Sometime soon I’m going to embark on a project as light as air, if only for myself, for the sake of my own grey hairs and deepening frown. It will be a project to make me laugh (and maybe other people too), something not even the tiniest bit hardcore.
“No more Nazis,” I tell myself.
It’s just there are still so many Nazis and art is a great way to greet them head on.
There are activists who think that art is a diversion from the single-mindedness of a campaign. But activism succeeds or fails on its ability to communicate, which is what art does best. Some of the best direct action, whether or not its participants call themselves artists, has been pure theatre (the bus blockades created images that communicated the issues in an instant), and music (such as Johnny Crescendo’s Choices and Rights) has provided anthems that have united a movement.
Art can encapsulate ideas, asking questions and presenting viewpoints not seen elsewhere. It can give glimpses into other people’s lives and broaden our view of the world. Artists are good at raising difficult questions, and exploring creative alternatives.
Art can make an emotional connection to audiences and go on working long after the piece is officially over. We can only make change for the things we know about; for me, the most exciting art brings to light lives on the margins and compels the onlooker to become a part of creating change.
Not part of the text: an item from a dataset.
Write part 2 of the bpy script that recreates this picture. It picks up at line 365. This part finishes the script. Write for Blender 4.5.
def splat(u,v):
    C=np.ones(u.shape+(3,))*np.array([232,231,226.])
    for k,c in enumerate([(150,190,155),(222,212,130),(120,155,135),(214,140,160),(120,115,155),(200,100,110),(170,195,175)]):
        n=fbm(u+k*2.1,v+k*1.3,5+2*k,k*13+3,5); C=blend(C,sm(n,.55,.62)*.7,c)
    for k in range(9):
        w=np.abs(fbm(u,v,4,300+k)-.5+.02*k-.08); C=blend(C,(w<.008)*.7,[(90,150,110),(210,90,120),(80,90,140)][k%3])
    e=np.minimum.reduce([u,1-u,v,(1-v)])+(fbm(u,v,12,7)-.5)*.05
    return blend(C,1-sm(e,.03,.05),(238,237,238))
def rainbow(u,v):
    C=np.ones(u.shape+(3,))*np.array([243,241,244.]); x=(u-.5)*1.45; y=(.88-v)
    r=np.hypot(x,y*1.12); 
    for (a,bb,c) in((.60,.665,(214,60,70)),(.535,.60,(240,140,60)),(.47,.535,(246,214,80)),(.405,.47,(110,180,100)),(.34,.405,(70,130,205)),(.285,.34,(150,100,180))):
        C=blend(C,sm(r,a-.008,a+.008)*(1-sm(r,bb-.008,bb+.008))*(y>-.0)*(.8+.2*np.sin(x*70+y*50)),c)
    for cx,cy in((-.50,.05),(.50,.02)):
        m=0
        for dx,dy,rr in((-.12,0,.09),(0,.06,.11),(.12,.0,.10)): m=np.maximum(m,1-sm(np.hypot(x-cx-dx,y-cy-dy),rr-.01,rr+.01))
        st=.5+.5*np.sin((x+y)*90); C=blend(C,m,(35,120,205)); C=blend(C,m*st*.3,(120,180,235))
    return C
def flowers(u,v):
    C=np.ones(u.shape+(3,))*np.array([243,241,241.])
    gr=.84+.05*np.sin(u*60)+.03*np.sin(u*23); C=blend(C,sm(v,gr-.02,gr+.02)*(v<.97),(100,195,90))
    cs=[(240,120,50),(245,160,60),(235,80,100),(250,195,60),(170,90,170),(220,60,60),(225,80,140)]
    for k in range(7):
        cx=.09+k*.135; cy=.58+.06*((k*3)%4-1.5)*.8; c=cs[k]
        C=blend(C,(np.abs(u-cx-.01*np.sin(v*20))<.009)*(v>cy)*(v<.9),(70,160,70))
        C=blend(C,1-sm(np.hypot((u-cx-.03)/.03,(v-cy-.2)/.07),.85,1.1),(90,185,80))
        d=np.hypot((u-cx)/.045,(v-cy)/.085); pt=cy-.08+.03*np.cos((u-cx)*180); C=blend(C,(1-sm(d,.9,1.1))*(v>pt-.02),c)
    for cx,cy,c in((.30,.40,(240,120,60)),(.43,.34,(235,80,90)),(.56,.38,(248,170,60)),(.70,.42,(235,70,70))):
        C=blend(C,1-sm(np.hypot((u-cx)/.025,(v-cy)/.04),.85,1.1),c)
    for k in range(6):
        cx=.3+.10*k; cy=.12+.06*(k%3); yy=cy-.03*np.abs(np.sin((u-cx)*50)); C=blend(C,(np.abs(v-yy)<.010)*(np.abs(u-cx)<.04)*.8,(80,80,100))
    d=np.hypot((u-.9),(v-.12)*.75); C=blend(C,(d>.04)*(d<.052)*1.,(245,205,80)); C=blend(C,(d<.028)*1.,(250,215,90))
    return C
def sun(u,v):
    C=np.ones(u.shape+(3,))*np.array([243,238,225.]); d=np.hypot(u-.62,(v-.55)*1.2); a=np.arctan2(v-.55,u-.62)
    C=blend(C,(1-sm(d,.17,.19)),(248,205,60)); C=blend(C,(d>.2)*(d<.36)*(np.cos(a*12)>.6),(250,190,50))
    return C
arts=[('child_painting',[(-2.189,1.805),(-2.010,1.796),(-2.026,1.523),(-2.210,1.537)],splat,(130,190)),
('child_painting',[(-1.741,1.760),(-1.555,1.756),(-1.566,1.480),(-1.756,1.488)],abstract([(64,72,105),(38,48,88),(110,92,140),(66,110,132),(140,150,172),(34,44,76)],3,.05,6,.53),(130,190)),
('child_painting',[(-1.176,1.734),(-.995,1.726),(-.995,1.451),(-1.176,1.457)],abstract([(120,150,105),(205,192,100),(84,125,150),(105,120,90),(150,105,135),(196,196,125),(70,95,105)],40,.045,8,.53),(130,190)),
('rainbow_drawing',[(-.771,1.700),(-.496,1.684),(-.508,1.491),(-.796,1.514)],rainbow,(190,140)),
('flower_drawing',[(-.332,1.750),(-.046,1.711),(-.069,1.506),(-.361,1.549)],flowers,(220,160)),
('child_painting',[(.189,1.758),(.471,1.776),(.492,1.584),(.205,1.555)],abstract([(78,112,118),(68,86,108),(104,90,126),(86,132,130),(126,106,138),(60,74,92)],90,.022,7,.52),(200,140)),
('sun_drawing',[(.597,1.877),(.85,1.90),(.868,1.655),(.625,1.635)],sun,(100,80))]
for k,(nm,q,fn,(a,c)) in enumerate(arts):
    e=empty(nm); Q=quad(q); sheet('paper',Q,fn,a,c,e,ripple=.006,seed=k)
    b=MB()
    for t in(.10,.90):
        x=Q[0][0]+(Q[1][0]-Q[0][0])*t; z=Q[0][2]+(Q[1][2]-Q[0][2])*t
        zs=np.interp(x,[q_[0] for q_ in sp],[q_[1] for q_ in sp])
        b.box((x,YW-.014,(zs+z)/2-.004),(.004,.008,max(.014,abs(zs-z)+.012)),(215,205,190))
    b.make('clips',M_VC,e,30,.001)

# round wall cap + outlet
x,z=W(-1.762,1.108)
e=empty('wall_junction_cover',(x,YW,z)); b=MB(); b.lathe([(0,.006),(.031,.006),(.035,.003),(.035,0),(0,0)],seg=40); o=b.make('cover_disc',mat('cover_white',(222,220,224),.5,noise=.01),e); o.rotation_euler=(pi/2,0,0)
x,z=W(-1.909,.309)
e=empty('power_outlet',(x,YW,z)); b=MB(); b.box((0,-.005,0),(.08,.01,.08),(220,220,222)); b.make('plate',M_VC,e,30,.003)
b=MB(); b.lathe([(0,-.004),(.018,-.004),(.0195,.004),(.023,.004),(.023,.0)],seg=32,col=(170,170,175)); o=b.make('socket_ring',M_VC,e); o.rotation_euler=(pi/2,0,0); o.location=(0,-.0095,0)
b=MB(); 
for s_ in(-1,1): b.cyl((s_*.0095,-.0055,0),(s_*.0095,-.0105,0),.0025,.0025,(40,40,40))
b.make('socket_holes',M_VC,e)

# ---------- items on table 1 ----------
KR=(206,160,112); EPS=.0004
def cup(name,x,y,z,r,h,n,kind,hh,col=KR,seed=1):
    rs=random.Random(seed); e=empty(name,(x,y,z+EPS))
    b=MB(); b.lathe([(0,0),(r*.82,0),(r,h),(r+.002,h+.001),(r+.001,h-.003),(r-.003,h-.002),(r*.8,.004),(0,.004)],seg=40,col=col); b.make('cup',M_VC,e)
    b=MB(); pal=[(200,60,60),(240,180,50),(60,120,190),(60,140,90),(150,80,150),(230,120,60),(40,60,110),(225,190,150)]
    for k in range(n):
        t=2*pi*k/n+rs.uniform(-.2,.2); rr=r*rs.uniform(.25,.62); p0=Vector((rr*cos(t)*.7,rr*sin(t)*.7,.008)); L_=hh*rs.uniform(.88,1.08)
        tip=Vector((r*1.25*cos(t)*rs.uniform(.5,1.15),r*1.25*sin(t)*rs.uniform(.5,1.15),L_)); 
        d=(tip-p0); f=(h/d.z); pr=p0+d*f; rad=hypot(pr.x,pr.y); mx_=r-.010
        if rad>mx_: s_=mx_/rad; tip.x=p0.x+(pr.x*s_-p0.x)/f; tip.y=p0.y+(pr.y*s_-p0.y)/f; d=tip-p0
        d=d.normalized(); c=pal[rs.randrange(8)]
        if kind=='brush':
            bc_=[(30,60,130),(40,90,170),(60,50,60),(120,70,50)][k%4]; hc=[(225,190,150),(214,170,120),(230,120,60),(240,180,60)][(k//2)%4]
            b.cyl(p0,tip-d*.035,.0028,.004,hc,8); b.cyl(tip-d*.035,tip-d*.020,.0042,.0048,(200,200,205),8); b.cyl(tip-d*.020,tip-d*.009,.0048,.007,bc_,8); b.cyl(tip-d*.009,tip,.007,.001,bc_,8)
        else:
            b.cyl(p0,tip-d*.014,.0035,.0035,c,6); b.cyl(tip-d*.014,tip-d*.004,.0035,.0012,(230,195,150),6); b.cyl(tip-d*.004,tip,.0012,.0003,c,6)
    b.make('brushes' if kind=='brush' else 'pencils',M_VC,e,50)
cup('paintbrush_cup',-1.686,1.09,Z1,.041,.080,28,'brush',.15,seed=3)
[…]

Someone asked me recently how I would want them to approach my work. Mostly I hope people don’t get caught up in what they’re ‘supposed’ to think or say or understand! Relatively direct in its meaning, my work is also there for the audience to take from it whatever is useful to them and this will be different for different people. It might be a keyhole to another life, their own experience made visible, or a way for them to make links to parts of their lives they’d never connected before.
I hope it raises questions for audiences, gets them talking, making connections with each other, maybe shifting how they behave or motivating them to take a stand. In the end, I put the work out there, hoping that it will give something of value to other people and that, in their own lives and campaigns, they will use it.